You can run this sample application here. Just keep in mind - it will require you to authenticate with your oracle.com credentials (the same credentials you use if you login to the OTN discussion forum) and it will record your visit in a log table, which others can view. Here's what it looks like - nothing fancy:





If you pay close attention, immediately after authentication, you'll see a URL like:

https://apex.oracle.com/pls/otn/f?p=27207:1:127976719236631&tz=-4:00

Obviously, your APEX session identifier and time zone value will be different than what I show above. But you'll see that there is a new parameter 'tz' to the 'f' procedure. And it is through this interface that you can create a URL to an APEX application and explicitly set the APEX session time zone to a different value. After you login, change the time zone value in the URL to something else (e.g., tz=0:00) and watch the values in the "Inserted into the Log Table (in your local time zone)" report column automatically adjust to that time zone.
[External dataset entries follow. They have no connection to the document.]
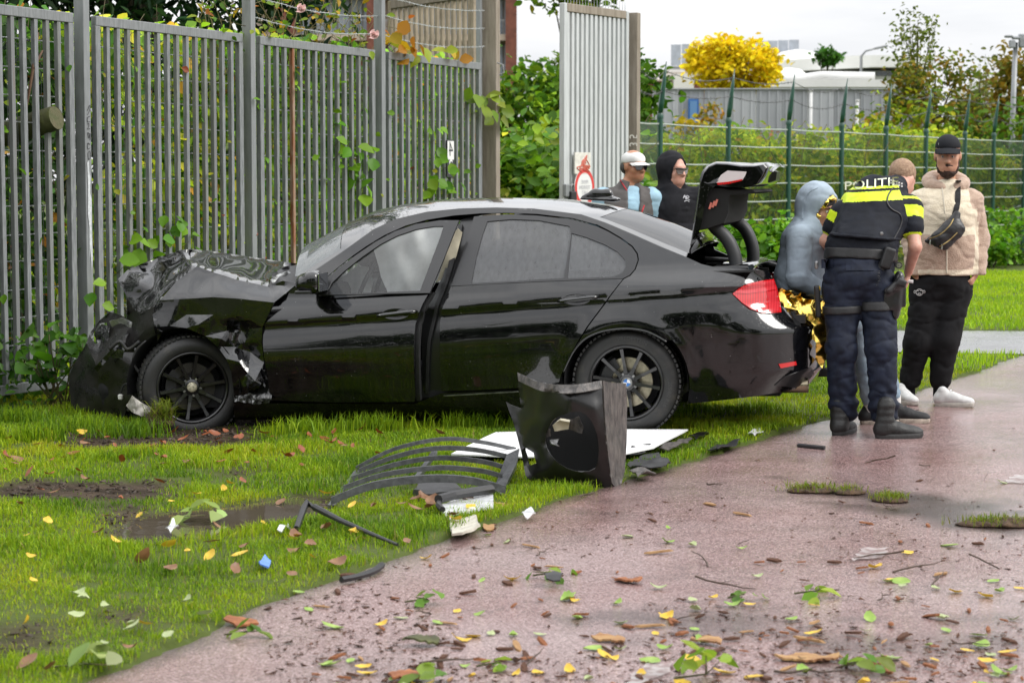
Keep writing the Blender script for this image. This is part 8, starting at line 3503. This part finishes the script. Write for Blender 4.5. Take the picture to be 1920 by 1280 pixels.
for z in (5.62, 8.62, 11.72, 14.82):
 for seg in ((560, 688), (708, 946)):
  rl = wall_box(h, 'balcony_rail', X(seg[0], Ya), X(seg[1], Ya), Ya - .25, Ya - .2, z + .95, z + 1.02, m_steel, o)
  b = MB()
  xx = X(seg[0], Ya)
  while xx < X(seg[1], Ya):
   b.box((xx - o[0], -.225, z + .48), (.03, .03, .93))
   xx += .22
  b.build('balusters', m_steel, rl)['kind'] = 'stuff'
# ================================================================== wreckage and litter on the verge and path
def crush_w(name, pts, outline, m, parent, off, **kw):
 """buckled sheet placed in the world: control points (px, py, distance)"""
 global cpl
 keep = cpl
 cpl = at
 o = crumple(name, pts, outline, m, parent=parent, **kw)
 cpl = keep
 V = np.zeros(len(o.data.vertices) * 3)
 o.data.vertices.foreach_get('co', V)
 o.data.vertices.foreach_set('co', (V.reshape(-1, 3) - np.asarray(off, float)).ravel())
 o.data.update()
 return o


m_bl = mat('scuffed_black', (.005, .0045, .0045), .35, coat=.25, coat_rough=.1, col2=(.016, .013, .012), vscale=14, ramp=(.6, .9))
m_scuff = mat('scuffed_grey', (.028, .026, .025), .45, col2=(.12, .105, .095), vscale=14, stretch=(3, 3, 1), bump=.4, bscale=50)
m_gr = mat('grey_moulding', (.035, .037, .040), .42, col2=(.075, .078, .082), vscale=25, bump=.15, bscale=80)
b0 = Vector(gnd(1060, 912))
bp = thing('bumper_fragment', 'torn black bumper corner standing upright at the path edge', 'car part', b0)
crush_w('shell', [(970, 698, 10.78), (1010, 715, 10.60), (1040, 720, 10.52), (1085, 720, 10.48), (1128, 712, 10.52), (1136, 830, 10.50), (1146, 912, 10.62), (1050, 912, 10.62), (1000, 908, 10.72), (978, 850, 10.78), (950, 755, 10.85),
                  (975, 768, 10.80), (1070, 750, 10.44), (1010, 760, 10.60), (1120, 770, 10.46), (1030, 880, 10.58), (1085, 890, 10.54)],
  smooth_poly([(970, 698), (985, 707), (1010, 716), (1040, 721), (1085, 720), (1128, 713)], 4) + [(1130, 760), (1136, 830), (1142, 880), (1146, 912), (1120, 916), (1050, 914), (1000, 908), (985, 890), (978, 850), (965, 800), (948, 752), (960, 760), (977, 766), (973, 735)],
  m_bl, bp, b0, noise=.008, freq=6, step=6, blur=3, thick=.008,
  holes=[smooth_poly([(1035, 790), (1060, 776), (1090, 773), (1110, 792), (1122, 830), (1116, 878), (1075, 882), (1040, 862), (1022, 828)], 3, True), [(984, 838), (1000, 848), (1006, 868), (992, 872)]])
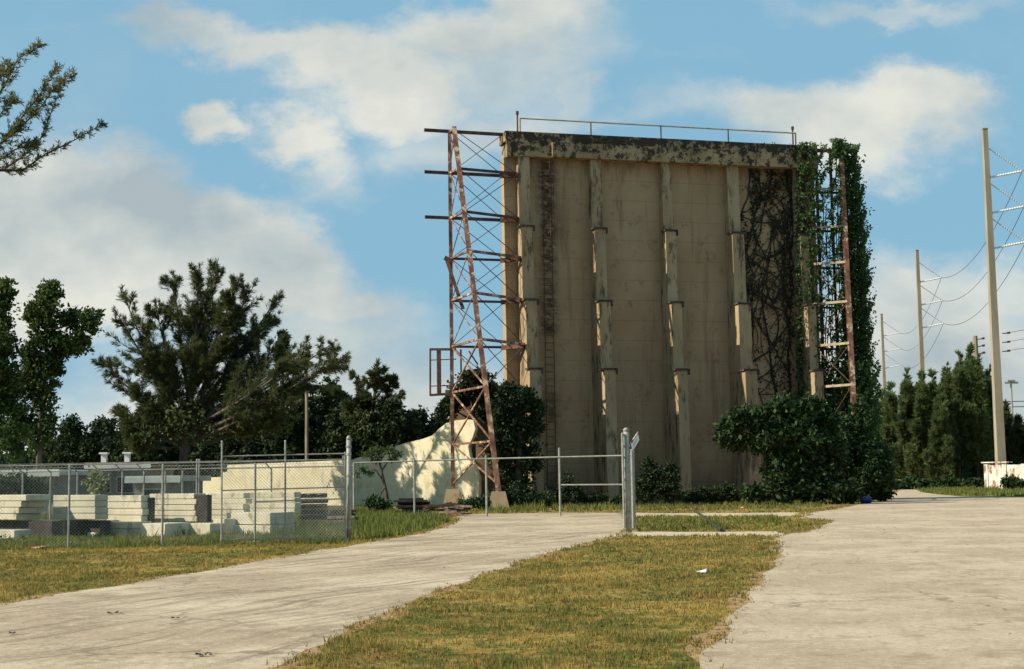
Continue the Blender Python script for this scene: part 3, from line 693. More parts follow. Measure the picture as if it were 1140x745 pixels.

The underlying report definition didn't change - we're still simply selecting the TIMESTAMP WITH LOCAL TIME ZONE column out of the database, just now the database is automatically converting that value to display in the current session time zone.


You can also programmatically set and get the APEX session time zone setting using two new APIs in Application Express 4.0, namely APEX_UTIL.SET_SESSION_TIME_ZONE and APEX_UTIL.GET_SESSION_TIME_ZONE.